Can bad credit hurt your job search?

Millions of Americans have likely learned the hard way over the past few years that bad or limited credit histories can make it very difficult to establish a strong financial base. This is true for a large number of reasons, but perhaps the one of the least-discussed of these is the fact that having bad, little, or no past experience with credit can actually make it difficult to get a job.

Studies show that the majority of companies tend to examine people's credit histories when they apply for jobs, and not only make hiring decisions based upon this data, but also will often use them to immediately disqualify those with low ratings or who are considered "unscoreable" by traditional credit rating metrics. Many consumer advocates and experts say that this is unfair, and that a good credit rating has little to do with whether a person is qualified for many positions - i.e. those not associated with managing finances - or is any sort of sign of trustworthiness. However, the fact is that only a small number of states nationwide outlaw the use of credit data in hiring.

What does this mean for job seekers?
The unfortunate issue here is that when it comes to a bad credit rating, there may not be much that consumers can do to improve their situations through traditional means. This is especially true of those who are among the 40 million or so "slim profile" Americans who have minimal or no credit history, because there may not be much opportunity for them to get started in this area, particularly when they're simultaneously looking for a job.

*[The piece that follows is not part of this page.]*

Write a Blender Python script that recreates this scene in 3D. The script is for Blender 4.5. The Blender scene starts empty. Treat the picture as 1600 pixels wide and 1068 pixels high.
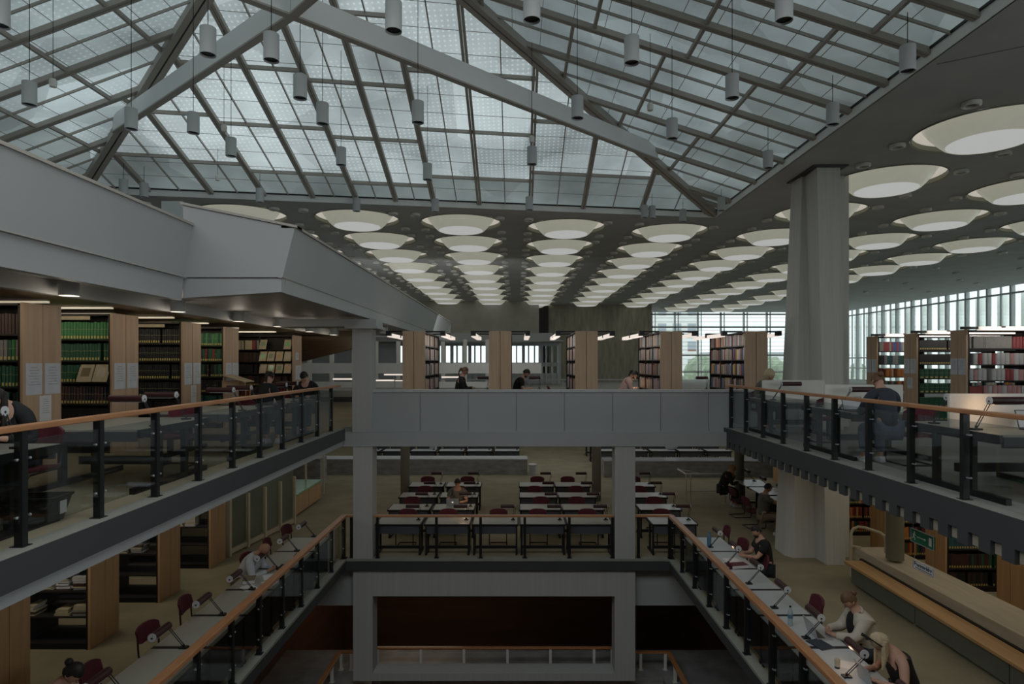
import bpy, bmesh, math, random
from mathutils import Vector, Matrix
R = random.Random(7)
SC = bpy.context.scene
COL = SC.collection
PI = math.pi
EYE = 4.53          # eye height above the middle floor
UF = 3.02           # upper floor level
CZ = 9.0            # ceiling level
F = 980.0
def PX(x, Y): return (x - 807) / F * Y
def PZ(y, Y): return EYE - (y - 566) / F * Y

# ------------------------------------------------------------------ materials
def _nodes(name):
    m = bpy.data.materials.new(name); m.use_nodes = True
    nt = m.node_tree
    b = nt.nodes['Principled BSDF']
    return m, nt, b
def mat(name, col, rough=.6, var=.12, scale=3.0, metal=0, spec=.3, stretch=(1, 1, 1), emit=None, estr=0, bump=0, coords='Object'):
    m, nt, b = _nodes(name)
    tc = nt.nodes.new('ShaderNodeTexCoord'); mp = nt.nodes.new('ShaderNodeMapping')
    mp.inputs['Scale'].default_value = stretch
    nz = nt.nodes.new('ShaderNodeTexNoise'); nz.inputs['Scale'].default_value = scale; nz.inputs['Detail'].default_value = 5
    cr = nt.nodes.new('ShaderNodeValToRGB')
    cr.color_ramp.elements[0].position = .3; cr.color_ramp.elements[1].position = .7
    cr.color_ramp.elements[0].color = tuple(c * (1 - var) for c in col) + (1,)
    cr.color_ramp.elements[1].color = tuple(min(1, c * (1 + var)) for c in col) + (1,)
    L = nt.links.new
    L(tc.outputs[coords], mp.inputs['Vector']); L(mp.outputs[0], nz.inputs['Vector'])
    L(nz.outputs['Fac'], cr.inputs['Fac']); L(cr.outputs[0], b.inputs['Base Color'])
    b.inputs['Roughness'].default_value = rough; b.inputs['Metallic'].default_value = metal
    b.inputs['Specular IOR Level'].default_value = spec
    if emit:
        b.inputs['Emission Color'].default_value = tuple(emit) + (1,); b.inputs['Emission Strength'].default_value = estr
    if bump:
        bp = nt.nodes.new('ShaderNodeBump'); bp.inputs['Strength'].default_value = bump; bp.inputs['Distance'].default_value = .02
        L(nz.outputs['Fac'], bp.inputs['Height']); L(bp.outputs[0], b.inputs['Normal'])
    return m
M = {}
M['concrete'] = mat('painted_concrete', (.40, .41, .41), .8, .07, 2.5, stretch=(6, 6, .6), bump=.15)
M['pillar'] = mat('board_marked_concrete', (.50, .49, .45), .85, .07, 2.2, stretch=(9, 9, .12), bump=.06)
M['roughcon'] = mat('brown_concrete', (.215, .20, .15), .9, .25, 1.6, stretch=(3, 3, .5), bump=.3)
M['ceiling'] = mat('ceiling_concrete', (.35, .35, .335), .9, .08, 1.2)
M['panel'] = mat('grey_painted_panel', (.30, .31, .31), .55, .04, 1.0)
M['beampanel'] = mat('grey_beam_panel', (.30, .31, .315), .6, .04, 1.0)
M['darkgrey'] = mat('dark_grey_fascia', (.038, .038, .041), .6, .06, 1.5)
M['black'] = mat('black_steel', (.008, .008, .009), .45, .1, 4)
M['blackwood'] = mat('black_shelf_wood', (.012, .010, .010), .6, .2, 4)
M['carpet'] = mat('olive_beige_carpet', (.215, .185, .115), .95, .16, 1.3, bump=.1)
M['carpet2'] = mat('olive_grey_carpet', (.20, .195, .15), .95, .12, 1.3, bump=.1)
M['ucarpet'] = mat('upper_beige_carpet', (.26, .22, .14), .95, .1, 1.3)
M['ucarpet2'] = mat('upper_grey_carpet', (.24, .24, .22), .95, .1, 1.3)
M['rail'] = mat('orange_wood_handrail', (.37, .15, .06), .35, .22, 5, spec=.5, stretch=(8, .6, 8))
M['wood'] = mat('beech_veneer', (.42, .27, .165), .5, .12, 2, stretch=(7, 7, .6))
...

And this can also create a vicious cycle of people not being able to improve their financial standings because they don't have good-paying jobs, and not being able to get good-paying jobs because they don't have solid financial standings.

What can they do?
Fortunately, those looking to quickly and easily demonstrate a positive payment history, even when they don't have credit, can often rely upon the benefits of an alternative credit score. These ratings - which include those from PRBC - take into account not just payment history on credit (when available), but also on other types of monthly payments. That can include things like rent, utilities, cellphone bills, cable bills, and so on.

That, in turn, will demonstrate to any company that uses credit data that certain people can handle their finances, even if they have little or no access to credit. As long as they have a strong payment history on those accounts, their alternative scores will be in good shape.

This comes with another benefit as well: Consumers can self-report this alternative credit data, meaning that they have significant agency in improving their finances. Finally, it's also important for these people to know that if they present any company with alternative credit data in lieu of traditional scoring methods, that company must consider it as they would any other payment data, by law.